• [What the exercise asks]:
Only the lines from the first one through the line with "COL = SC.collection" should be printed, exactly as they appear.

+++ Data

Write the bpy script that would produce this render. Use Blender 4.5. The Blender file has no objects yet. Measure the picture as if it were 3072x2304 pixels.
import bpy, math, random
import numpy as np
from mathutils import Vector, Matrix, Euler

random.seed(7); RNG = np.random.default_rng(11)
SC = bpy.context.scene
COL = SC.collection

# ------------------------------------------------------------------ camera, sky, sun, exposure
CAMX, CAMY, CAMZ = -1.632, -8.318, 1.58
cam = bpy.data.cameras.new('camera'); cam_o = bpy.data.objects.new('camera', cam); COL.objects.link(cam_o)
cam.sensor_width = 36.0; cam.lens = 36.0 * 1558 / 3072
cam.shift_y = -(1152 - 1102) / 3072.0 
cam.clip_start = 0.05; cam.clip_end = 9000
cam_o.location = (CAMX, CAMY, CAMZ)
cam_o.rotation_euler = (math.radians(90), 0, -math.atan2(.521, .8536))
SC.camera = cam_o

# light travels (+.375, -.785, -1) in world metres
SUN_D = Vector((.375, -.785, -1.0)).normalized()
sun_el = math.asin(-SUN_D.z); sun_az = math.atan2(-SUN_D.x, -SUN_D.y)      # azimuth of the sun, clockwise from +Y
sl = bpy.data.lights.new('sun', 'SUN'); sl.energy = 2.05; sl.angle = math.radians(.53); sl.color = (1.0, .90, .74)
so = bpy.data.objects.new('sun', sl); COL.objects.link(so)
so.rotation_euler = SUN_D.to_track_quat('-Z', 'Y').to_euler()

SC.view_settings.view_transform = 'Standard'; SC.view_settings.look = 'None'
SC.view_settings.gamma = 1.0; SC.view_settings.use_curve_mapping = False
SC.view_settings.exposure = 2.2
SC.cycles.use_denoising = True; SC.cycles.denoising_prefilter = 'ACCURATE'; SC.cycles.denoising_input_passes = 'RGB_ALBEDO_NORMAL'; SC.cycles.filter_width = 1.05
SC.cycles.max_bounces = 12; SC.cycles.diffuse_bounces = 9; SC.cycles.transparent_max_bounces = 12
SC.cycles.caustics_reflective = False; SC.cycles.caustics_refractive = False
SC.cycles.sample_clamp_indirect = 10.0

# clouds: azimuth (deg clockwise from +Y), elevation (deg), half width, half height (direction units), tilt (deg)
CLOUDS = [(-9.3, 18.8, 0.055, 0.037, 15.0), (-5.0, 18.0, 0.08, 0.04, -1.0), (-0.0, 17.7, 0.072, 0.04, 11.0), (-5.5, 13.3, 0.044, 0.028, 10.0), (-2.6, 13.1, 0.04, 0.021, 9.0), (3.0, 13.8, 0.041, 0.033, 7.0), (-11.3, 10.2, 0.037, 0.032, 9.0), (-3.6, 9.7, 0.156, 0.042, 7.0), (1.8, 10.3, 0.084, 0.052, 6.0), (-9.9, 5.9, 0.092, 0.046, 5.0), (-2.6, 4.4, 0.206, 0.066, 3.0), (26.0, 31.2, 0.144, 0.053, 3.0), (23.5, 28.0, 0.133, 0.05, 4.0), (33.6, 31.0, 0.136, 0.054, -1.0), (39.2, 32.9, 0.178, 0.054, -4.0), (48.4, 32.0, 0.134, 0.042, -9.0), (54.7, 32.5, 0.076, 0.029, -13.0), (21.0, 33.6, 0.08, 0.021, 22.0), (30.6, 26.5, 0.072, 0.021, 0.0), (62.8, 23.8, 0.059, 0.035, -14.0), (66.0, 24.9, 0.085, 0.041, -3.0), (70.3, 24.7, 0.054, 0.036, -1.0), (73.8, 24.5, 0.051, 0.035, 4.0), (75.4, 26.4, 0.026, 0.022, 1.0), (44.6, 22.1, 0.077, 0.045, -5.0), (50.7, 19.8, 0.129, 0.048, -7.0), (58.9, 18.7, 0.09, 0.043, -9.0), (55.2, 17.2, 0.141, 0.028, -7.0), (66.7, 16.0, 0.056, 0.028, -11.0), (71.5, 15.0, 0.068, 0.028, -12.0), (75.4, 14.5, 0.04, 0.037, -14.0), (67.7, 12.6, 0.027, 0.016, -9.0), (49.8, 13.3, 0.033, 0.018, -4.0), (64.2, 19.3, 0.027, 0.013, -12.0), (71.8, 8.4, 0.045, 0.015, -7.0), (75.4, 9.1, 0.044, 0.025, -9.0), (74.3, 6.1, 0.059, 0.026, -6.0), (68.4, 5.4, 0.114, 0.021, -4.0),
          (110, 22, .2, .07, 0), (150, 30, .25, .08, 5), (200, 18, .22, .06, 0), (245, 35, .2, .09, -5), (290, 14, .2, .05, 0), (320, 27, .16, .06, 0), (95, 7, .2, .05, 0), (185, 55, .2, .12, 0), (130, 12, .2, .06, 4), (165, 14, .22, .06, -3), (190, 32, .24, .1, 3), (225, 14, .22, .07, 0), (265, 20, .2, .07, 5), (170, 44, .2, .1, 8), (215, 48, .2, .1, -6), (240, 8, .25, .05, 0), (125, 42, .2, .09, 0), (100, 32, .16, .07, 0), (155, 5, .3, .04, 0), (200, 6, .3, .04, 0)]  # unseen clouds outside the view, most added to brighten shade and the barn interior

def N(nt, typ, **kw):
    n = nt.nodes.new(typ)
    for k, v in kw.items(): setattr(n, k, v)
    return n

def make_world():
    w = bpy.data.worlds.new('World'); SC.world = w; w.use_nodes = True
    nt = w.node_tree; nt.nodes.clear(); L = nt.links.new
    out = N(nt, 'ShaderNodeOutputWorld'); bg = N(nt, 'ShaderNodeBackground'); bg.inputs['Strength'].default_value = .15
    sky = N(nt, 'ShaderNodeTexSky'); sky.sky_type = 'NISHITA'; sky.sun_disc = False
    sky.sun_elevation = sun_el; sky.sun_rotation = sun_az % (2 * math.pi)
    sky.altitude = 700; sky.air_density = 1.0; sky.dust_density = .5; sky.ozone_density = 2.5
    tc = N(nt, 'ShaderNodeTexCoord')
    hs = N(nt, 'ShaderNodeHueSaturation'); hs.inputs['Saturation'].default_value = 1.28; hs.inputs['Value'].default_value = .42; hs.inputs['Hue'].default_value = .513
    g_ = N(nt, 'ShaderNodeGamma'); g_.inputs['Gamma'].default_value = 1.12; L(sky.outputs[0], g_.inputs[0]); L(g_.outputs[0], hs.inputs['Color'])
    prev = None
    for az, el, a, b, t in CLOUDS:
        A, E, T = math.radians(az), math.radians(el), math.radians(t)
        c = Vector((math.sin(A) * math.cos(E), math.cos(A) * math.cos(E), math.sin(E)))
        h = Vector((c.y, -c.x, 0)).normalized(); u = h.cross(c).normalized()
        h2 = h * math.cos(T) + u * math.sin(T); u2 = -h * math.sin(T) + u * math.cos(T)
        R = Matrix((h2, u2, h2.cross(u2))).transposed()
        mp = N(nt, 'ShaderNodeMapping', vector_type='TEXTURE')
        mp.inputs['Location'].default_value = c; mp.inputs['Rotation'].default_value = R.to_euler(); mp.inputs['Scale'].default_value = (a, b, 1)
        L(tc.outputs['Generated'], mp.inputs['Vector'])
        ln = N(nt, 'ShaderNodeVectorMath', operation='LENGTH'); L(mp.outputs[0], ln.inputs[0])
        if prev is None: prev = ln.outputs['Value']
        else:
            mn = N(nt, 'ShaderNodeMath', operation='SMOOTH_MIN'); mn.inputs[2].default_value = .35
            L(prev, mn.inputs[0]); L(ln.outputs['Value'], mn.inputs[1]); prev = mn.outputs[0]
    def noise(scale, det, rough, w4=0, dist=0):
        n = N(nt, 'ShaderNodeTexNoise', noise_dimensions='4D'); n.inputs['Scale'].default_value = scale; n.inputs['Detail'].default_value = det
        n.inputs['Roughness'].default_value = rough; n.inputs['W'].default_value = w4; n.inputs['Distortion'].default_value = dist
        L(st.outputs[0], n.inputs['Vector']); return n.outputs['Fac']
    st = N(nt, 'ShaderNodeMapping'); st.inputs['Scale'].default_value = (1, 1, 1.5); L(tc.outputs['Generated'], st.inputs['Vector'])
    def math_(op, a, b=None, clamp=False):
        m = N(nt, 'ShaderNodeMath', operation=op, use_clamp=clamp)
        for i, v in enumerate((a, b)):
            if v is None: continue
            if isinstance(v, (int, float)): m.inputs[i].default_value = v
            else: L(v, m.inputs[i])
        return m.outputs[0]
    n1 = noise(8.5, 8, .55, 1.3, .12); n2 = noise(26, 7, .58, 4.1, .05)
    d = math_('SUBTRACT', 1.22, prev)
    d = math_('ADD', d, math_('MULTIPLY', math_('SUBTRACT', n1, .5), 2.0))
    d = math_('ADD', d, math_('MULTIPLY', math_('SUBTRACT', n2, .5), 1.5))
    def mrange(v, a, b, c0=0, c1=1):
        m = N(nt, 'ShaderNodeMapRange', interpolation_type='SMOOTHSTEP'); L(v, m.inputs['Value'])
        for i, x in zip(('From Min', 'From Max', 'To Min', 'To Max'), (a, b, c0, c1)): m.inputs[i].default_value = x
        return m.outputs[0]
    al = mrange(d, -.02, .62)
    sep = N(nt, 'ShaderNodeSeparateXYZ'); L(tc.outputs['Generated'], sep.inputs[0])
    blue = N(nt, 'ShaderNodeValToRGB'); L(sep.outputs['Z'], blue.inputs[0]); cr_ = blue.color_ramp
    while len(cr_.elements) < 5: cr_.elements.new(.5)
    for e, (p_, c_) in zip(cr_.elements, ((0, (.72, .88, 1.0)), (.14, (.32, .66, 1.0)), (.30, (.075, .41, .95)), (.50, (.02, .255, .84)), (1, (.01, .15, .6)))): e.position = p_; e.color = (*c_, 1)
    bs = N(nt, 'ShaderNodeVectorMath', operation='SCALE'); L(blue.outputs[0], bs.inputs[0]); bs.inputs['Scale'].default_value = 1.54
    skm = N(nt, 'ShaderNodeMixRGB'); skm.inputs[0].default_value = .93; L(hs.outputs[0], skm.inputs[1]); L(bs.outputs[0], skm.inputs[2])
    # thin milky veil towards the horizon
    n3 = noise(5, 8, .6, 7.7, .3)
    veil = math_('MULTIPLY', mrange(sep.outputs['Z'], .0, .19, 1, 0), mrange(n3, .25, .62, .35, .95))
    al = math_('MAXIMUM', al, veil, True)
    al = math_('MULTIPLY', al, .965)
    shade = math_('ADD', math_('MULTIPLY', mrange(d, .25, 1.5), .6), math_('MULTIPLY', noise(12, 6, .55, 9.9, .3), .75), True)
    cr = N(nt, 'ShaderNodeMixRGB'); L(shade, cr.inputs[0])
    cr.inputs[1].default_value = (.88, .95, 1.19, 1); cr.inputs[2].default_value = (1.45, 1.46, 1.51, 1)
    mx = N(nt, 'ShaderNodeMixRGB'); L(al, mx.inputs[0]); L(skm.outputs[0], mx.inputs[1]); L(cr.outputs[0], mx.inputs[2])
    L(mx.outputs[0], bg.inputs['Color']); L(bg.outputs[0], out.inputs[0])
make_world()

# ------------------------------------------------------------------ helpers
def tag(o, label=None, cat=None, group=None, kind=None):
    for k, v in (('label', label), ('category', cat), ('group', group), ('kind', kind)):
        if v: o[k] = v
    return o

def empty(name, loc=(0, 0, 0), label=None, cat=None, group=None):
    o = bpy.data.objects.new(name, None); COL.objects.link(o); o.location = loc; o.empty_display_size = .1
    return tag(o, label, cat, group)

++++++

• [Answer for this exercise]:
Write the bpy script that would produce this render. Use Blender 4.5. The Blender file has no objects yet. Measure the picture as if it were 3072x2304 pixels.
import bpy, math, random
import numpy as np
from mathutils import Vector, Matrix, Euler

random.seed(7); RNG = np.random.default_rng(11)
SC = bpy.context.scene
COL = SC.collection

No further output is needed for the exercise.